#### PROBLEM DETAILS
Pull out the lines running from the one with "What Blender Python" to the one with "random.seed(7)", inclusive, word for word. Drop any picture.

#### DATA LISTING
──────────────────────────────

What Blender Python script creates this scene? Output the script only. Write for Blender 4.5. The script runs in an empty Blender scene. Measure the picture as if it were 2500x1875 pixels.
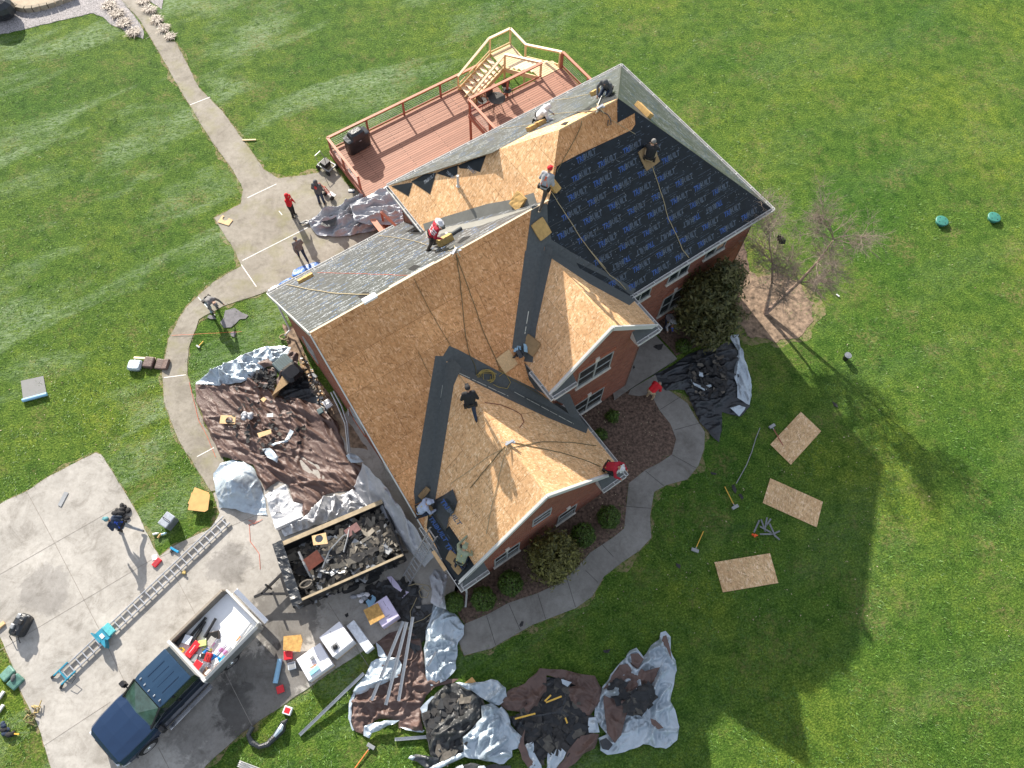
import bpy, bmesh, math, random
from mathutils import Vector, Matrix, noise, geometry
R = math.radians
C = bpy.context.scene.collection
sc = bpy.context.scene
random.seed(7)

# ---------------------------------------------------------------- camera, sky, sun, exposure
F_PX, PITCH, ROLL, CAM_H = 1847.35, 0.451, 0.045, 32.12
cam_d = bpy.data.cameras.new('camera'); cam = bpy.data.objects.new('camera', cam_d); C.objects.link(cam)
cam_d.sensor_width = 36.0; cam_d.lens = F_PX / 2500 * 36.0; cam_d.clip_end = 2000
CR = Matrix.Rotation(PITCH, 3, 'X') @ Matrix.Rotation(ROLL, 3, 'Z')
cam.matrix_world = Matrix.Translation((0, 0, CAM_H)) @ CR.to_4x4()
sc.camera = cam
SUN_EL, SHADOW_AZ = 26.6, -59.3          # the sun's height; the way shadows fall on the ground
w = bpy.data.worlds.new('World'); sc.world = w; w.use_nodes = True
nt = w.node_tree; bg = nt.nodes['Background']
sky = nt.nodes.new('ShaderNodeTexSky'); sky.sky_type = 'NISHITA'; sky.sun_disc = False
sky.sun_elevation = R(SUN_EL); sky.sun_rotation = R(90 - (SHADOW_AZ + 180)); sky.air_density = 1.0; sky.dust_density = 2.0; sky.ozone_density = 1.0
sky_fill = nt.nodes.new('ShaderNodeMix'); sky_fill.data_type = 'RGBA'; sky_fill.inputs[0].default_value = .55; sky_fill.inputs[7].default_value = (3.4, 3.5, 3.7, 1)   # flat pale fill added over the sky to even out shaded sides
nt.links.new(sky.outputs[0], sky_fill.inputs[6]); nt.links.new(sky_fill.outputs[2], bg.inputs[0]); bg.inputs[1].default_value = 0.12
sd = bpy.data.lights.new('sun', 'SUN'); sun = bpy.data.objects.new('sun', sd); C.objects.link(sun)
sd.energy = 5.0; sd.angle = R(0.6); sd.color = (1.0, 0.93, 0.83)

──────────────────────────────

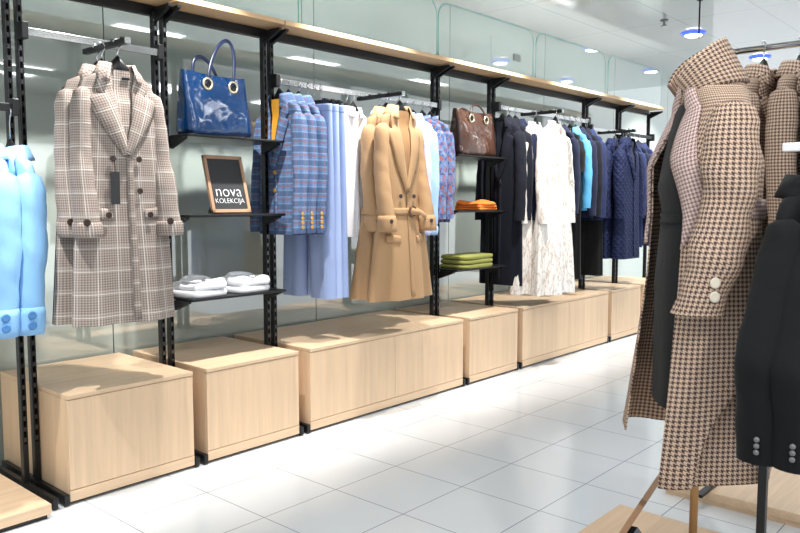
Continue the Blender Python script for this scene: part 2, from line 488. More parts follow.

──────────────────────────────

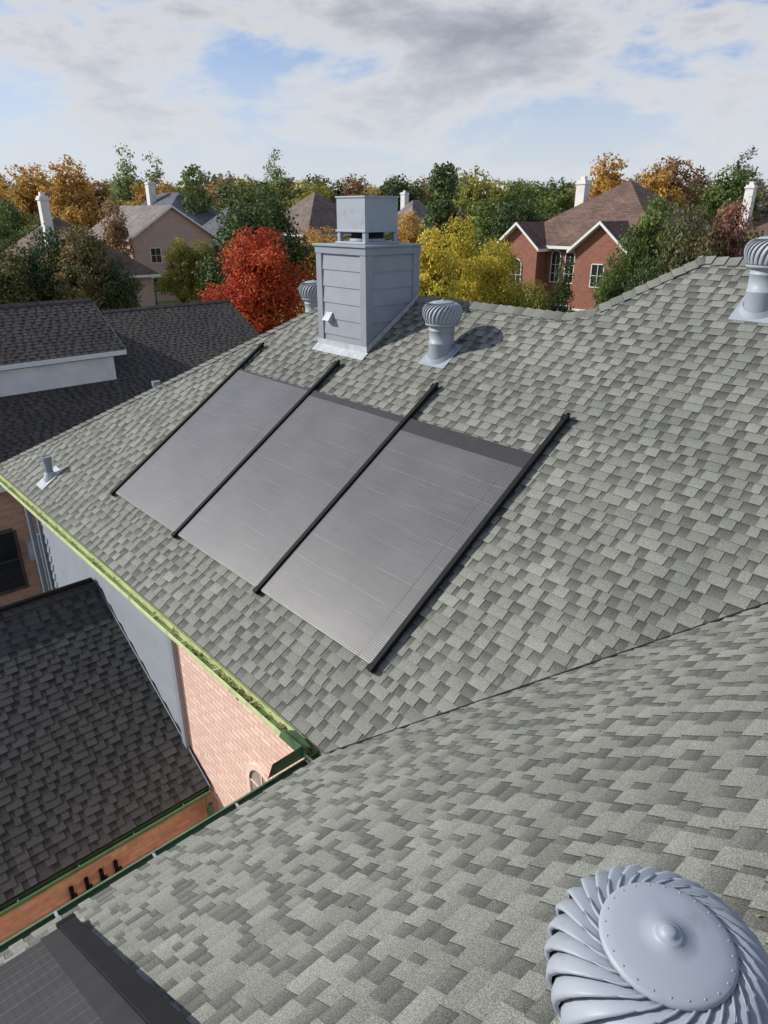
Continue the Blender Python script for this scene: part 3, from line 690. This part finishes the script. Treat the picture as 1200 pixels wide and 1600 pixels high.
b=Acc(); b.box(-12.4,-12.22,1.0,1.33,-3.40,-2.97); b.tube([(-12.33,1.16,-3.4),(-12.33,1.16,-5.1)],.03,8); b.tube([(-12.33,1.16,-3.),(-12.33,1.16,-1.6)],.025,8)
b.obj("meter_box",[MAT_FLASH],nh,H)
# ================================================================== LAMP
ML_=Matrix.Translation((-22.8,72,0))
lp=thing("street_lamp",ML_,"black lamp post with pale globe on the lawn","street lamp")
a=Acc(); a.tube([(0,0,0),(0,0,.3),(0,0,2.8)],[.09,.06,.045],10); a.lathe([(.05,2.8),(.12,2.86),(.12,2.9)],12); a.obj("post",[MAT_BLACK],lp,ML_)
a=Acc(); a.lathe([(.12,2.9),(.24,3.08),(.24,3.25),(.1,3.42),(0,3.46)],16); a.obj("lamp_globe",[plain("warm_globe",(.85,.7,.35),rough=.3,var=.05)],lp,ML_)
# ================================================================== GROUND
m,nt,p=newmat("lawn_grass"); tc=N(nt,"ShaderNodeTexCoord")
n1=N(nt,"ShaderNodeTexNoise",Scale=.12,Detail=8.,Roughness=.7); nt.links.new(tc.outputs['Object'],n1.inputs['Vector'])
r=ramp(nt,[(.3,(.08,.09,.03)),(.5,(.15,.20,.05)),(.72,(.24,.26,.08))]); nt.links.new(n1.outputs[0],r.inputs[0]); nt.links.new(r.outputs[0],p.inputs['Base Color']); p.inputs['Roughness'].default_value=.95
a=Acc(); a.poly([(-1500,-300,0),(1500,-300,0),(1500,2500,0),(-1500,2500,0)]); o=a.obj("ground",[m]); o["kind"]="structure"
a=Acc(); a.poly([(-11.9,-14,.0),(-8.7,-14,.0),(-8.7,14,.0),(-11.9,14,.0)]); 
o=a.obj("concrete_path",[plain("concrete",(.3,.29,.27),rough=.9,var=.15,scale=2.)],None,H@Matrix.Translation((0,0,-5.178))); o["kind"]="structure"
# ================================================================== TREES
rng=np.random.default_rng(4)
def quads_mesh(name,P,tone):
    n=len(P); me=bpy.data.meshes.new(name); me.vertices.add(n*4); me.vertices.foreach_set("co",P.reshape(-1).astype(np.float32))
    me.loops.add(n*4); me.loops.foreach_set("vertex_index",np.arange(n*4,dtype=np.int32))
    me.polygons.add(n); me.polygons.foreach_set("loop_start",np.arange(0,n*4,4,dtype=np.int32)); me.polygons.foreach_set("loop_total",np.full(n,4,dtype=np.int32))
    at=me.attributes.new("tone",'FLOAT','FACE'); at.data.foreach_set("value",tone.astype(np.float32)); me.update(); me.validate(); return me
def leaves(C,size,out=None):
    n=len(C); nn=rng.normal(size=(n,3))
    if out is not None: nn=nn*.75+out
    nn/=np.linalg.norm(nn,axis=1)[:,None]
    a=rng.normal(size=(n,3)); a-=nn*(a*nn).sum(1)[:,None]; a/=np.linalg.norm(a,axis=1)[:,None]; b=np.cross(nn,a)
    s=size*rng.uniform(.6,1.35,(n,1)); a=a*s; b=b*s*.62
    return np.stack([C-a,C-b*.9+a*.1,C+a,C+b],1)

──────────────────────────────

#### WORKED SOLUTION
What Blender Python script creates this scene? Output the script only. Write for Blender 4.5. The script runs in an empty Blender scene. Measure the picture as if it were 2500x1875 pixels.
import bpy, bmesh, math, random
from mathutils import Vector, Matrix, noise, geometry
R = math.radians
C = bpy.context.scene.collection
sc = bpy.context.scene
random.seed(7)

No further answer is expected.